▶ [WHAT TO PRODUCE]:
Pull every line holding the string "follow" from the records below.
══════════
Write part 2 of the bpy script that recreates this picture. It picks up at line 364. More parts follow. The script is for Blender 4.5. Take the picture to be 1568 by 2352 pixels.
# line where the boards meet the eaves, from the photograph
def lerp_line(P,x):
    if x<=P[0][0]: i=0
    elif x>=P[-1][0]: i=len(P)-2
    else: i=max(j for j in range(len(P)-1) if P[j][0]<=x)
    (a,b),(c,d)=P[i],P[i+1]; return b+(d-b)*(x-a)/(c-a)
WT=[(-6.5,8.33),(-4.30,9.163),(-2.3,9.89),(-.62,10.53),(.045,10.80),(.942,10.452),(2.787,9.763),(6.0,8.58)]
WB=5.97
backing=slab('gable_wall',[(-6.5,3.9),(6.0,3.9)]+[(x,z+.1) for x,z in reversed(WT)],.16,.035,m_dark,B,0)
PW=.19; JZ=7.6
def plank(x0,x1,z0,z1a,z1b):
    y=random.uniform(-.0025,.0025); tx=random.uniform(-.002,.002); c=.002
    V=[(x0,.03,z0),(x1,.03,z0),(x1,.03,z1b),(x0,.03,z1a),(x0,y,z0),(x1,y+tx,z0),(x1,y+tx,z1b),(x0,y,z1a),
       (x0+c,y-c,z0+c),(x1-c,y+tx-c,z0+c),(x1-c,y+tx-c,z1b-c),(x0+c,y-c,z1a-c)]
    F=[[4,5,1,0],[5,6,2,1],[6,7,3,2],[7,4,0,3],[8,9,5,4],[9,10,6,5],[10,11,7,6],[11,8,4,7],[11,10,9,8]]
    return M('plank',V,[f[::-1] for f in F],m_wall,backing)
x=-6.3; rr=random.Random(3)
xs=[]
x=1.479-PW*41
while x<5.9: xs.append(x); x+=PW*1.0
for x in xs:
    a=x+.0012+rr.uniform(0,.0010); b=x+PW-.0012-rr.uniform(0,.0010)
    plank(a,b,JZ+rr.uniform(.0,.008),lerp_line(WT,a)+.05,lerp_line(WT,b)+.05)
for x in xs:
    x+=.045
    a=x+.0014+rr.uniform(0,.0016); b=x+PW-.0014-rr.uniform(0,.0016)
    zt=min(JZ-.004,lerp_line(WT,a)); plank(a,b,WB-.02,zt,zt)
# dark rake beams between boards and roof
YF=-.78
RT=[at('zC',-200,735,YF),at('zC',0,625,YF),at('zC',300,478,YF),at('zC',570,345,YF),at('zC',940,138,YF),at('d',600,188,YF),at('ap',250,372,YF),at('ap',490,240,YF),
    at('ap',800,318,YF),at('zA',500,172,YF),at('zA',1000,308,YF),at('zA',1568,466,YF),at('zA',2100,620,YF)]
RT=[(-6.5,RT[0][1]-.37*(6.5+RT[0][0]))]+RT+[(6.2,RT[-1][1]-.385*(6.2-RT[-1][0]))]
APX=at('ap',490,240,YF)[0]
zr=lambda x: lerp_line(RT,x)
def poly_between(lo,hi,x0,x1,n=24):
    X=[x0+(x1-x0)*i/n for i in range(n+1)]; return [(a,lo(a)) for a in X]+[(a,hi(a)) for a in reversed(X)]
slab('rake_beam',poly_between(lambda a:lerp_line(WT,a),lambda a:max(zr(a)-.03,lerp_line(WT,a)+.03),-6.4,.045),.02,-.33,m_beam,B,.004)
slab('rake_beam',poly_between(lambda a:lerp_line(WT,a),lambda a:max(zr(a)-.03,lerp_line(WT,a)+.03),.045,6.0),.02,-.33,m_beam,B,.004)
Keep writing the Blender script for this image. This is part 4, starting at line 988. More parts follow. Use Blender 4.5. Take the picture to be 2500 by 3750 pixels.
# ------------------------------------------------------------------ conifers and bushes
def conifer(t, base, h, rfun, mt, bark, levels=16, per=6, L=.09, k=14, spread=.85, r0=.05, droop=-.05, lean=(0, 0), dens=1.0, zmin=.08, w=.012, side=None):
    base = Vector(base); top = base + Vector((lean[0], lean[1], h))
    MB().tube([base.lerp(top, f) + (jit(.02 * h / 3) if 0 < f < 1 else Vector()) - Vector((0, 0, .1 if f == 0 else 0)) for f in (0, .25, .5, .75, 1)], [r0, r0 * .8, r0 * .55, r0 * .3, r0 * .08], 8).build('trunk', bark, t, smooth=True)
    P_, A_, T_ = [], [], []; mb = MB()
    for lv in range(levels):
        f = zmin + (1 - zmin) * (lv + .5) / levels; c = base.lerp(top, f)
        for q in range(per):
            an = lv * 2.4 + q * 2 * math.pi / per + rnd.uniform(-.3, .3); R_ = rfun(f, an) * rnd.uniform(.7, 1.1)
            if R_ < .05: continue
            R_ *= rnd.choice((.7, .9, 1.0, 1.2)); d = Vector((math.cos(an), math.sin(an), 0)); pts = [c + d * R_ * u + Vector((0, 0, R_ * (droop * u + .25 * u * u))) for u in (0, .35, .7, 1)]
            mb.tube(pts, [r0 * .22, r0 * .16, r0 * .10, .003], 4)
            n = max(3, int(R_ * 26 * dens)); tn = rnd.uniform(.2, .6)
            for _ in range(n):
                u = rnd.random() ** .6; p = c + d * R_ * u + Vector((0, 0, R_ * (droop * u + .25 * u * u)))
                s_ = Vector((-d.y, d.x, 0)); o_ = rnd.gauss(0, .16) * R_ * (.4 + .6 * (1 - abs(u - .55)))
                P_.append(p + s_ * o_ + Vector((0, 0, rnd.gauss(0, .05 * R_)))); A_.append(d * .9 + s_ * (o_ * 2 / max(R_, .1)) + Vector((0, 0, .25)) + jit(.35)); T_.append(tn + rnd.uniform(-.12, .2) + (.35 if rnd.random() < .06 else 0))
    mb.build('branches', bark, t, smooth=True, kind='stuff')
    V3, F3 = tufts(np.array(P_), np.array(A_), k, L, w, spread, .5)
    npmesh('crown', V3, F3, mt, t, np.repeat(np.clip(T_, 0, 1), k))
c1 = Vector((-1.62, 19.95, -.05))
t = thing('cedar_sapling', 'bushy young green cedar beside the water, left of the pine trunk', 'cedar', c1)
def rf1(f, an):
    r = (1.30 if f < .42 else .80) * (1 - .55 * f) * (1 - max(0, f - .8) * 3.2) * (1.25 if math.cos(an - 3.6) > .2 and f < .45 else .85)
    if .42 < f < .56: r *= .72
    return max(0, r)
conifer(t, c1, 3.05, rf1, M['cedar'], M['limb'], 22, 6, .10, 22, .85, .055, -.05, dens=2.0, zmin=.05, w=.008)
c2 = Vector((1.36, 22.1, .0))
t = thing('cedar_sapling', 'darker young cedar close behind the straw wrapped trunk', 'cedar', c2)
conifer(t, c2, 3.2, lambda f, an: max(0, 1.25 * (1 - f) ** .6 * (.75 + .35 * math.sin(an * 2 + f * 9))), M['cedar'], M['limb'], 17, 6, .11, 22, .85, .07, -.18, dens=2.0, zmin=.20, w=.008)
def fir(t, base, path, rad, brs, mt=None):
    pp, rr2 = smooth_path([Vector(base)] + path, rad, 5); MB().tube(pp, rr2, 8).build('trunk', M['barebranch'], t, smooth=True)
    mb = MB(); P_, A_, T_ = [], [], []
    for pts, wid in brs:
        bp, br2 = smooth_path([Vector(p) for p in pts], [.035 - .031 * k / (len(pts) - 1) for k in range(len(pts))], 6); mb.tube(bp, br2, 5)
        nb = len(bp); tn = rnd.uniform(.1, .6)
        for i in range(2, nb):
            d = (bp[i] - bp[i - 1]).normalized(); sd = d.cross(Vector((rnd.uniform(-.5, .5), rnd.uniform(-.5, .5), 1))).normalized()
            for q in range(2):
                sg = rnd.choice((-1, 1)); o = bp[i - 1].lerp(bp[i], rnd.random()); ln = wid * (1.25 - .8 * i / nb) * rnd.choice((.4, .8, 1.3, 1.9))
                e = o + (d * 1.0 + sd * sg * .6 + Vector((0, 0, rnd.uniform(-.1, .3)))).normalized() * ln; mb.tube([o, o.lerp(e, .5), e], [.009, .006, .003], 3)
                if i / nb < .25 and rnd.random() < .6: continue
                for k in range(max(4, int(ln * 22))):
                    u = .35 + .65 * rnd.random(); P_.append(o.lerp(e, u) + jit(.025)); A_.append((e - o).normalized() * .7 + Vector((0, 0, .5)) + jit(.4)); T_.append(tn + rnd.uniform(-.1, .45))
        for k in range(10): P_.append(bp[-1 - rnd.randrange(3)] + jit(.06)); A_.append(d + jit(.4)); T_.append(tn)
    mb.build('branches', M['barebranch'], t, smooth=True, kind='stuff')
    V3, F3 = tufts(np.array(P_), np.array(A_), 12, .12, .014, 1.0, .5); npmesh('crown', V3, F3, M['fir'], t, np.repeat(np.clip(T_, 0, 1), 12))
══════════
▶ [ANSWER BELOW]:
Write part 2 of the bpy script that recreates this picture. It picks up at line 364. More parts follow. The script is for Blender 4.5. Take the picture to be 1568 by 2352 pixels.
Keep writing the Blender script for this image. This is part 4, starting at line 988. More parts follow. Use Blender 4.5. Take the picture to be 2500 by 3750 pixels.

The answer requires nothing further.